_What is required:_ Without the pictures, print the lines running from the beginning of the material to the line containing "W_, Hh, zb, tl", both ends included.

_Records for the exercise:_

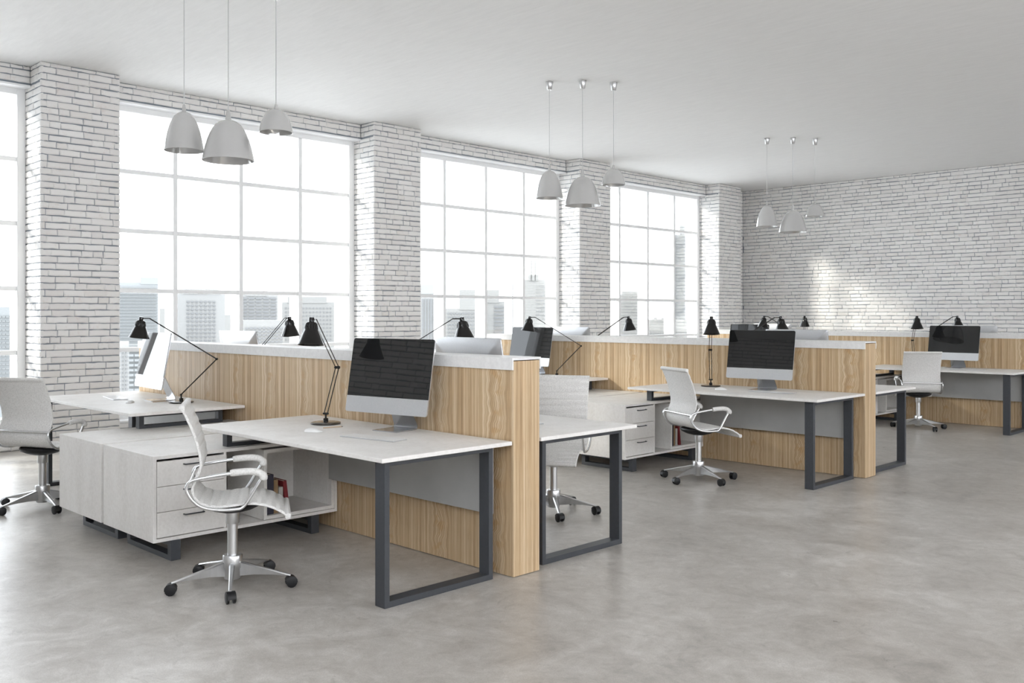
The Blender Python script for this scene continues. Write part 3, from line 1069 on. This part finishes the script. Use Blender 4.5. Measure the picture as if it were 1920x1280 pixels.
def make_monitor(label, loc, rz):
    """local: screen faces -y, origin on the desk under the screen's foot edge"""
    m = thing('computer', label, 'computer', loc, rz, 'silver all in one computers')
    W_, Hh, zb, tl = 0.65, 0.453, 0.106, radians(10)

    def tf(x, y, z):                        # tilt back about the lower edge
        return (x, y * cos(tl) + z * sin(tl), zb + z * cos(tl) - y * sin(tl))
    rings = []
    for y, inset in ((0.0, 0.0), (0.006, 0.0), (0.012, 0.010), (0.020, 0.05), (0.030, 0.11), (0.036, 0.17)):
        rr = rounded_rect(W_ - 2 * inset, inset * 0.9, Hh - inset * 0.9, max(0.016 - inset * 0.05, 0.008))
        rings.append([tf(px, y, pz) for px, pz in rr])
    MB().ring_loft(rings).build('back_shell', 'anodised_silver', m, smooth=40)
    chin = 0.098
    # screen glass: rounded at its two upper corners
    r = 0.015
    pts = [(-W_ / 2 + 0.001, chin), (W_ / 2 - 0.001, chin)]
    for cx_, a0 in ((W_ / 2 - 0.001 - r, 0), (-W_ / 2 + 0.001 + r, 90)):
        for k in range(5):
            a = radians(a0 + 90 * k / 4)
            pts.append((cx_ + r * cos(a), Hh - 0.001 - r + r * sin(a)))
    MB().ring_loft([[tf(px, -0.0035, pz) for px, pz in pts], [tf(px, 0.0, pz) for px, pz in pts]]).build('screen', 'screen_glass', m)
    pts = [(W_ / 2, chin - 0.001), (-W_ / 2, chin - 0.001)]
    for cx_, a0 in ((-W_ / 2 + r, 180), (W_ / 2 - r, 270)):
        for k in range(5):
            a = radians(a0 + 90 * k / 4)
            pts.append((cx_ + r * cos(a), r + r * sin(a)))
    MB().ring_loft([[tf(px, -0.0035, pz) for px, pz in pts], [tf(px, 0.0, pz) for px, pz in pts]]).build('chin', 'anodised_silver', m)
    # stand: bent sheet, foot plate towards the viewer, neck rising forward to the back of the screen
    path = [(-0.005, 0.003), (0.10, 0.003), (0.165, 0.003), (0.183, 0.006), (0.190, 0.016), (0.187, 0.030), (0.150, 0.105), (0.108, 0.195), (0.088, 0.240)]
    P = [Vector((a, b, 0)) for a, b in path]
    rings = []
    for i, p in enumerate(P):
        T = (P[min(i + 1, len(P) - 1)] - P[max(i - 1, 0)]).normalized()
        N = Vector((-T.y, T.x, 0)) * 0.003
        hw = 0.095 if i < 6 else 0.085
        rings.append([(-hw, p.x + N.x, p.y + N.y), (hw, p.x + N.x, p.y + N.y), (hw, p.x - N.x, p.y - N.y), (-hw, p.x - N.x, p.y - N.y)])
    MB().ring_loft(rings).build('stand', 'silver_stand', m, smooth=35)
    return m


MON_TXT = {'a': 'silver computer with black screen facing the viewer, near right desk of the %s row',
           'b': 'silver computer with screen turned from the window, near left desk of the %s row',
           'c': 'silver computer seen from its back over the %s partition, right half',
           'd': 'silver computer seen from its back over the %s partition, left half by the window'}
MPHI = radians(10.1)
MON_AT = {(0, 'a'): (-4.467, 3.395, 10.1), (0, 'b'): (-7.427, 3.257, -5.5), (0, 'c'): (-4.423, 4.089, 179.0), (0, 'd'): (-7.703, 4.278, 181.2),
          (1, 'a'): (-4.464, 7.665, 4.7), (1, 'b'): (-7.53, 7.795, -0.2), (1, 'c'): (-4.51, 8.53, 182.0), (1, 'd'): (-7.49, 8.53, 181.0),
          (2, 'a'): (-4.545, 12.66, -3.3), (2, 'b'): (-7.585, 12.70, 3.0), (2, 'c'): (-4.55, 13.44, 182.0), (2, 'd'): (-7.57, 13.50, 181.0)}
mon0 = None
for pod in range(3):
    for st in 'abcd':
        x, y, phi = MON_AT[(pod, st)]
        lab = MON_TXT[st] % ROW[pod]
        if mon0 is None:
            mon0 = make_monitor(lab, (x, y, ZT), radians(phi))
        else:
            dup(mon0, (x, y, ZT), radians(phi), lab)


def make_keyboard(label, loc, rz):
    k = thing('keyboard', label, 'keyboard', loc, rz, 'flat white keyboards')
    MB().box(-0.205, 0.205, -0.057, 0.057, 0.0, 0.0055).build('body', 'anodised_silver', k, bevel=0.0015)
    m = MB()
    for r in range(6):
        n = 20 if r else 18
        for c in range(n):
            if r == 5 and 4 <= c <= 9:
                if c != 4:
                    continue
                x0, x1 = -0.199 + 0.0199 * 4, -0.199 + 0.0199 * 10 - 0.003
            else:
                x0 = -0.199 + 0.398 / n * c
                x1 = x0 + 0.398 / n - 0.003
            y1 = 0.053 - r * 0.0178
            m.box(x0, x1, y1 - 0.0152, y1, 0.0055, 0.0085)
    o = m.build('keys', 'white_plastic', k)
    o['kind'] = 'stuff'
    return k


def make_mouse(label, loc, rz):
    rings = []
    for t in range(9):
        a = -1 + 2 * t / 8
        w = 0.030 * (1 - 0.25 * a * a) * (0.35 if abs(a) == 1 else 1)
        hgt = 0.003 + 0.021 * max(1 - (a + 0.15) ** 2 * 0.85, 0.02)
        rings.append([(a * 0.056, w * cos(q), 0.001 + hgt * max(sin(q), 0)) for q in [pi * j / 8 for j in range(9)]])
    o = MB().ring_loft(rings).build('mouse', 'white_plastic', None, smooth=70, loc=loc)
    o.rotation_euler = (0, 0, rz)
    return tag(o, label, 'mouse', 'white computer mice')


def make_pencil(label, loc, rz):
    p = thing('pencil', label, 'pencil', loc, rz, 'pencils by the lamps')
    MB().tube([(-0.06, 0, 0.004), (0.06, 0, 0.004)], 0.0038, 6).build('shaft', 'pencil_wood', p)
    MB().tube([(0.06, 0, 0.004), (0.072, 0, 0.004)], [0.0037, 0.0006], 6).build('tip', 'black_plastic', p)
    return p


POS = {'a': 'near right desk of the %s row', 'b': 'near left desk of the %s row', 'c': 'far right desk behind the %s partition'}
kb0 = pen0 = mo0 = None
for pod, sts in ((0, 'abc'), (1, 'a'), (2, 'a')):
    for st in sts:
        sx, sy = STN[st]

        def at(x, y):
            return (XC + sx * (x - XC), PY + PT / 2 + sy * (PY + PT / 2 - y) + PODS[pod], ZT)
        where = POS[st] % ROW[pod]
        phi = MPHI * sx if sy < 0 else pi - MPHI * sx
        lab = 'flat pale keyboard on the ' + where
        kp = at(-4.272, 3.165 if pod < 2 else 3.095)
        if kb0 is None:
            kb0 = make_keyboard(lab, kp, phi)
        else:
            dup(kb0, kp, phi, lab)
        if st in 'ab':
            lab = 'white mouse on the ' + where
            an = math.atan2(0.55, 0.83 * sx)
            if mo0 is None:
                mo0 = make_mouse(lab, at(-4.755, 3.088), an)
            else:
                c = mo0.copy()
                COL.objects.link(c)
                c.location = at(-4.755, 3.088)
                c.rotation_euler = (0, 0, an)
                c['label'] = lab
        if st in 'ab' and pod == 0:
            lab = 'wooden pencil lying by the lamp on the ' + where
            an = math.atan2(0.985, 0.17 * sx)
            if pen0 is None:
                pen0 = make_pencil(lab, at(-4.85, 3.285), an)
            else:
                dup(pen0, at(-4.85, 3.285), an, lab)


# ------------------------------------------------------------------ pendant lamps
BELL = [(.10, 0), (.22, .012), (.36, .05), (.50, .125), (.62, .235), (.72, .36), (.81, .51), (.88, .67), (.942, .84), (.972, .925), (.997, 1)]
DOME = [(.10, 0), (.26, .02), (.44, .075), (.60, .17), (.74, .31), (.84, .46), (.91, .62), (.96, .78), (.985, .90), (1, 1)]
PEND = [('tall', -7.265, 3.487, 2.786, 0.158, 0.315, 0.062, 0.017, BELL), ('wide', -6.962, 3.716, 2.696, 0.207, 0.328, 0.080, 0.0225, BELL), ('small', -6.768, 4.036, 2.942, 0.135, 0.190, 0.040, 0.016, DOME)]


def make_pendant(spec, label):
    kind, x, y, zr, rad, hh, cap, cr, prof = spec
    p = thing('pendant_lamp', label, 'lamp', (x, y, H), 0, 'grey bell pendant lamps')
    zt = zr + hh - H
    zc = zt + cap
    MB().lathe([(0, 0), (.042, 0), (.043, -.004), (.028, -.088), (.024, -.092), (0, -.092)], 20).build('canopy', 'brushed_aluminium', p, smooth=40)
    MB().tube([(0, 0, -.09), (0, 0, zc - 0.005)], 0.0036, 6).build('cord', 'cord_grey', p, smooth=60)
    MB().lathe([(0, zc), (cr * 0.5, zc), (cr * 0.62, zc - 0.004), (cr, zt + 0.012), (cr * 1.1, zt - 0.004), (0, zt - 0.006)], 16).build('socket_cap', 'pendant_enamel', p, smooth=40)
    out = [(r * rad, zt - q * hh) for r, q in prof]
    inn = [(max(r * rad - 0.004, 0.001), zt - q * hh - (0.004 if q < .9 else 0)) for r, q in prof][::-1]
    MB().lathe(out + [(rad - 0.002, zt - hh - 0.0015)] + inn, 48).build('shade', 'pendant_enamel', p, smooth=35)
    return p


WORDS = {'tall': 'tall grey bell pendant lamp, left one of the trio over the %s partition', 'wide': 'widest grey bell pendant lamp, middle one of the trio over the %s partition',
         'small': 'small shallow dome pendant lamp, right one of the trio over the %s partition'}
for spec in PEND:
    p0 = make_pendant(spec, WORDS[spec[0]] % ROW[0])
    for k, off in ((1, 4.385), (2, 9.237)):
        dup(p0, (spec[1], spec[2] + off, H), 0, WORDS[spec[0]] % ROW[k])


# ------------------------------------------------------------------ the city beyond the windows
ground = MB().box(-1500, 900, -900, 1500, -72, -70)  # its paleness stands in for haze and bounces light to the ceiling
structure('ground', 'pale city ground far below the windows, haze put into its colour', ground.mesh('ground', 'city_ground'))


def building(label, u0, u1, v_top, dist, mat, grid=None, parts=(), depth=None, wmat='city_window', cat='building'):
    """a tower at real distance: its width follows from the angle it fills; face turned to the office"""
    k = dist / 1750
    um = (u0 + u1) / 2
    r = (um - 960) * k
    s = sqrt(0.5)
    x, y = s * r - s * dist, s * r + s * dist
    w = (u1 - u0) * k
    top = CAMZ + (590 - v_top) * k
    base = -70
    dp = depth or w * 0.8
    ang = math.atan2(y, x) + pi / 2                       # local +y faces the office
    b = thing('building', label, cat, (x, y, base), ang, None)
    hh = top - base
    MB().box(-w / 2, w / 2, 0.0 - dp, 0.0, 0, hh).build('tower_body', mat, b)
    for (a0, a1, vt) in parts:                             # upper steps and annexes
        zz = CAMZ + (590 - vt) * k - base
        MB().box((um - a0) * k * 1, (um - a1) * k * 1, -dp * 0.9, 0.3, min(hh, zz) - 0.5 if zz > hh else 0, zz).build('roof_block' if zz > hh else 'annex', mat, b)
    if grid:
        a0, a1, va, vb, nc, nr, fw, fh = grid
        m = MB()
        cw, chh = (a1 - a0) * k / nc, (vb - va) * k / nr
        for i in range(nc):
            for j in range(nr):
                xc = (um - a0) * k - (i + 0.5) * cw
                zc = CAMZ + (590 - va) * k - base - (j + 0.5) * chh
                m.box(xc - cw * fw / 2, xc + cw * fw / 2, 0.0, 0.35, zc - chh * fh / 2, zc + chh * fh / 2)
        o = m.build('windows', wmat, b)
        o['kind'] = 'stuff'
    return b


building('blue grey glass tower with slanted top, left in the second window', 196, 293, 529, 260, 'city_glass', (204, 291, 536, 735, 16, 34, 0.96, 0.35), [(262, 293, 520)], wmat='city_dark')
building('white office tower with a grid of small square windows', 332, 420, 548, 300, 'city_concrete', (350, 404, 562, 642, 7, 11, 0.55, 0.42), [(344, 412, 541)])
building('pale office block with wide ribbon windows in five columns', 440, 520, 552, 330, 'city_concrete', (452, 518, 556, 600, 5, 7, 0.82, 0.55), [(462, 500, 545)])
building('pale stone tower with stepped crown and dotted windows', 530, 626, 566, 380, 'city_stone', (534, 622, 574, 640, 14, 9, 0.35, 0.35), [(540, 612, 556)])
building('low pale block before the ribbon window block', 452, 532, 600, 250, 'city_stone', (460, 530, 612, 650, 9, 6, 0.7, 0.4))
building('slim pale block beside the blue grey glass tower', 300, 322, 578, 420, 'city_stone')
building('low white block with dotted windows at the foot of the glass tower', 222, 241, 640, 150, 'city_concrete', (226, 240, 650, 740, 3, 12, 0.45, 0.4))
building('low glass block at the foot of the glass tower', 241, 272, 646, 160, 'city_dark', (242, 271, 652, 735, 3, 9, 0.9, 0.5), wmat='city_glass')
building('small distant block between two office towers', 421, 436, 590, 480, 'city_stone')
building('grey block seen low in the leftmost window', -60, 22, 575, 240, 'city_glass', (-58, 20, 590, 720, 12, 16, 0.9, 0.4), wmat='city_dark')
building('fluted pale tower at the left of the third window', 786, 817, 548, 300, 'city_concrete', (790, 816, 560, 640, 5, 1, 0.45, 1.0), [(788, 812, 533)])
building('pale wide block with tall shoulder in the third window', 834, 895, 578, 330, 'city_stone', (838, 893, 584, 640, 10, 8, 0.5, 0.45), [(861, 894, 543)])
building('pale stepped block with banded floors in the third window', 912, 946, 565, 340, 'city_stone', (926, 945, 572, 640, 1, 10, 0.95, 0.45), [(912, 936, 543)])
building('needle thin tower in the third window', 960, 965, 532, 420, 'city_dark')
building('pale tower with twin antennas in the third window', 982, 1023, 524, 360, 'city_stone', (1004, 1021, 532, 600, 4, 10, 0.4, 0.4), [(995, 997.5, 488), (1002.5, 1005, 488), (990, 1010, 515)])
building('pale grid tower at the left of the fourth window', 1161, 1198, 552, 330, 'city_stone', (1163, 1196, 558, 630, 7, 12, 0.6, 0.4), [(1166, 1196, 546)])
building('tall dark tower with narrow top at the right of the fourth window', 1262, 1285, 440, 340, 'city_dark', (1263, 1284, 444, 590, 6, 30, 0.6, 0.4), [(1274, 1284, 422)])
building('low block with roof garden in the fourth window', 1212, 1302, 599, 200, 'city_stone', (1216, 1300, 620, 632, 18, 1, 0.6, 0.8), [(1226, 1232, 595), (1240, 1258, 596)])
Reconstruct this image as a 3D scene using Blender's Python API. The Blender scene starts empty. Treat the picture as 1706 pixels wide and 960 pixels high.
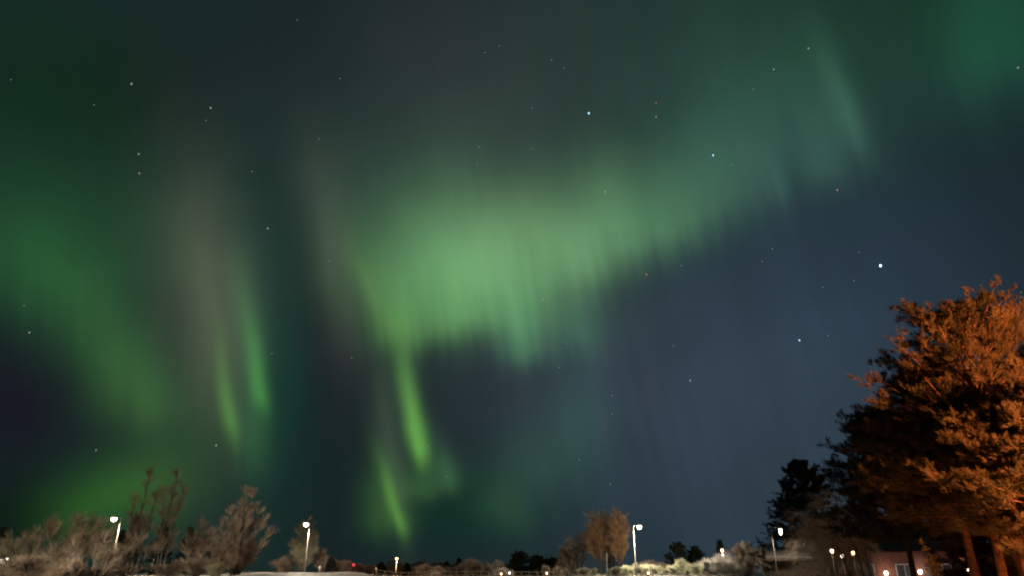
import bpy, math, random
import numpy as np
from mathutils import Vector, Matrix

# ------------------------------------------------------------------ camera
R_ = math.radians
F_PX = 1137.0                       # focal length in photograph pixels (1706 wide)
EYE = 1.6
PITCH = math.atan((955 - 480) / F_PX)
CT, ST = math.cos(PITCH), math.sin(PITCH)
scene = bpy.context.scene
cam_d = bpy.data.cameras.new('camera')
cam = bpy.data.objects.new('camera', cam_d)
scene.collection.objects.link(cam)
cam.location = (0, 0, EYE)
cam.rotation_euler = (math.pi / 2 + PITCH, 0, 0)
cam_d.sensor_width = 36.0
cam_d.lens = F_PX / 1706 * 36.0
cam_d.clip_start = 0.1  # metres
cam_d.clip_end = 30000
scene.camera = cam
scene.view_settings.view_transform = 'Standard'
scene.view_settings.look = 'None'
scene.view_settings.exposure = 0.0
scene.view_settings.gamma = 1.0
scene.view_settings.use_curve_mapping = False
scene.render.engine = 'CYCLES'
scene.cycles.use_denoising = True
scene.cycles.denoising_prefilter = 'ACCURATE'
scene.cycles.max_bounces = 4
scene.cycles.diffuse_bounces = 2
scene.cycles.glossy_bounces = 1
scene.cycles.filter_width = 1.9
scene.cycles.sample_clamp_indirect = 4.0


def ray(px, py):
    dx, up = px - 853.0, 480.0 - py
    return np.array([dx, F_PX * CT - up * ST, F_PX * ST + up * CT])


def lin(r, g, b):
    f = lambda c: ((c / 255.0) / 12.92 if c <= 10 else (((c / 255.0) + 0.055) / 1.055) ** 2.4)
    return (f(r), f(g), f(b))


# ------------------------------------------------------------------ night sky with aurora
world = bpy.data.worlds.new('World')
scene.world = world
world.use_nodes = True
wt = world.node_tree
wt.nodes.clear()
SKY_F = np.array([0.0, CT, ST])      # a fixed heading in the sky, chart centre
SKY_R = np.array([1.0, 0.0, 0.0])
SKY_U = np.array([0.0, -ST, CT])


def chart(d):                        # stereographic star-chart coordinates of a direction
    d = d / np.linalg.norm(d)
    k = 1.0 + d.dot(SKY_F)
    return np.array([d.dot(SKY_R) / k, d.dot(SKY_U) / k])


def wn(kind, **kw):
    n = wt.nodes.new(kind)
    for k, v in kw.items():
        setattr(n, k, v)
    return n


def vmath(op, a, b=None, c=None, out=0):
    n = wn('ShaderNodeVectorMath', operation=op)
    for i, x in enumerate((a, b, c)):
        if x is None:
            continue
        if isinstance(x, (tuple, list, np.ndarray)):
            n.inputs[i].default_value = tuple(float(q) for q in x)
        else:
            wt.links.new(x, n.inputs[i])
    return n.outputs['Value'] if op in ('DOT_PRODUCT', 'LENGTH') else n.outputs['Vector']


def smath(op, a, b=None, c=None):
    n = wn('ShaderNodeMath', operation=op)
    for i, x in enumerate((a, b, c)):
        if x is None:
            continue
        if isinstance(x, (int, float)):
            n.inputs[i].default_value = float(x)
        else:
            wt.links.new(x, n.inputs[i])
    return n.outputs[0]


def comb(x, y, z=0.0):
    n = wn('ShaderNodeCombineXYZ')
    for i, q in enumerate((x, y, z)):
        if isinstance(q, (int, float)):
            n.inputs[i].default_value = q
        else:
            wt.links.new(q, n.inputs[i])
    return n.outputs[0]


geo = wn('ShaderNodeTexCoord')
dirn = vmath('NORMALIZE', geo.outputs['Generated'])
kk = smath('ADD', vmath('DOT_PRODUCT', dirn, SKY_F), 1.0)
kk = smath('MAXIMUM', kk, 0.02)
cx = smath('DIVIDE', vmath('DOT_PRODUCT', dirn, SKY_R), kk)
cy = smath('DIVIDE', vmath('DOT_PRODUCT', dirn, SKY_U), kk)
flat = comb(cx, cy)
# gentle warp so that no edge is a perfect curve
nz = wn('ShaderNodeTexNoise')
nz.inputs['Scale'].default_value = 9.0
nz.inputs['Detail'].default_value = 2.0
wt.links.new(flat, nz.inputs['Vector'])
w1 = vmath('SUBTRACT', nz.outputs['Color'], (0.5, 0.5, 0.5))
w1 = vmath('MULTIPLY', w1, (0.016, 0.030, 0.0))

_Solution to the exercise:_
The Blender Python script for this scene continues. Write part 3, from line 1069 on. This part finishes the script. Use Blender 4.5. Measure the picture as if it were 1920x1280 pixels.
def make_monitor(label, loc, rz):
    """local: screen faces -y, origin on the desk under the screen's foot edge"""
    m = thing('computer', label, 'computer', loc, rz, 'silver all in one computers')
    W_, Hh, zb, tl = 0.65, 0.453, 0.106, radians(10)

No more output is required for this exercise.